Vedat REFAYELİ
Yrd.Doç. Dr. Muhammet Arslan, Erzurumlu bir sanat tarihçisidir. Uzun bir süreden beridir Kars Kafkas Üniversitesi’nde görev yapmaktadır. Kafası çalışan, sohbetinden her daim zevk aldığım adamlardan biridir. Hiç sakladığını da görmedim. Akademisyenliğinin yanısıra siyaset ile de çok içli dışlıdır. Seviyor politikayı. Siyasete bu kadar ilgisi ise kuruluşunda AK Parti’nin Gençlik Kolları’nda çalışmışlığından kaynaklı bir şey olsa gerek. Muhammet hoca 31 Mart’ta yapılacak seçimler için Yakutiye Belediyesi’nden aday adayı oldu. Ancak, adaylar açılandığında o da hayal kırıklığı yaşayıp, aday edilmeyenlerden biriydi artık. Aslında hiç de keyfim yoktu o aralar. Facebook’tan da arkadaşım olan o Muhammet Arslan dün facebook’da bir paylaşımda bulundu, vallahi neşem yerine geldi. Şöyle diyordu Muhammet Arslan: ‘’Aday adayı iken, belki aday olur diye tüm paylaşımlarımı beğenen; ancak aday olamayınca ‘nasılsa aday olamadı’ diyerek elini eteğini çeken bir kitle var. Gülüyorum!’’
***
Gerçekten sayfasına girdim baktım, aday adayı iken 200’lere vuran beğenenler sayısı, adaylar ilan edildikten, yani kendisi aday edilmemesinden sonra bu sayı 30’a kadar düşmüş. Zaten o da paylaşımında ona vurgu yapmış. Gerçekçi, çok ilginç bir paylaşımdı bu bana göre. Kendisini aradım, başka söyleyecek sözü olup olmadığını sordum. Dedikleri kısaca şunlardı: Özellikle beni tanıyanlar sayın Cumhurbaşkanımıza yakın olduğumu biliyorlardı. Birlikte fotoğraflarımıza da zaman zaman yer veriyordum. O açıdan çoğu kişi aday olabileceğimi düşündü. Facebook’da ki sayfamda bizim köyün tezeklerini de paylaşsam beğeniler alıyordum.

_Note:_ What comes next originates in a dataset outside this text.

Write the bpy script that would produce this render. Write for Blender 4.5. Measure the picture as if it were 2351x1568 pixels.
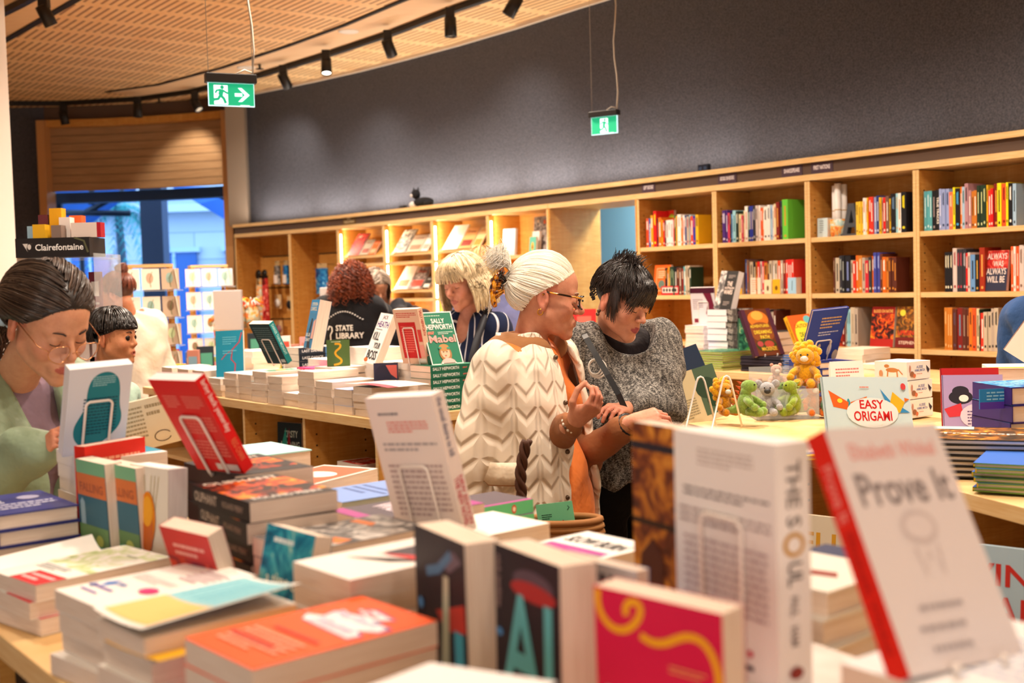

Akıllarınca, herhalde diyorlar ki; "es-kaza aday olursa, aklında yer etsin". Ama aday olmayınca, "yav nasıl olsa aday yapmadılar, biz aday olanların peşine düşelim" diyorlar herhalde. İşte o zaman müşterim azalıyor . Bu durum sadece benim için geçerli değil, inanın tüm aday adayları için geçerli!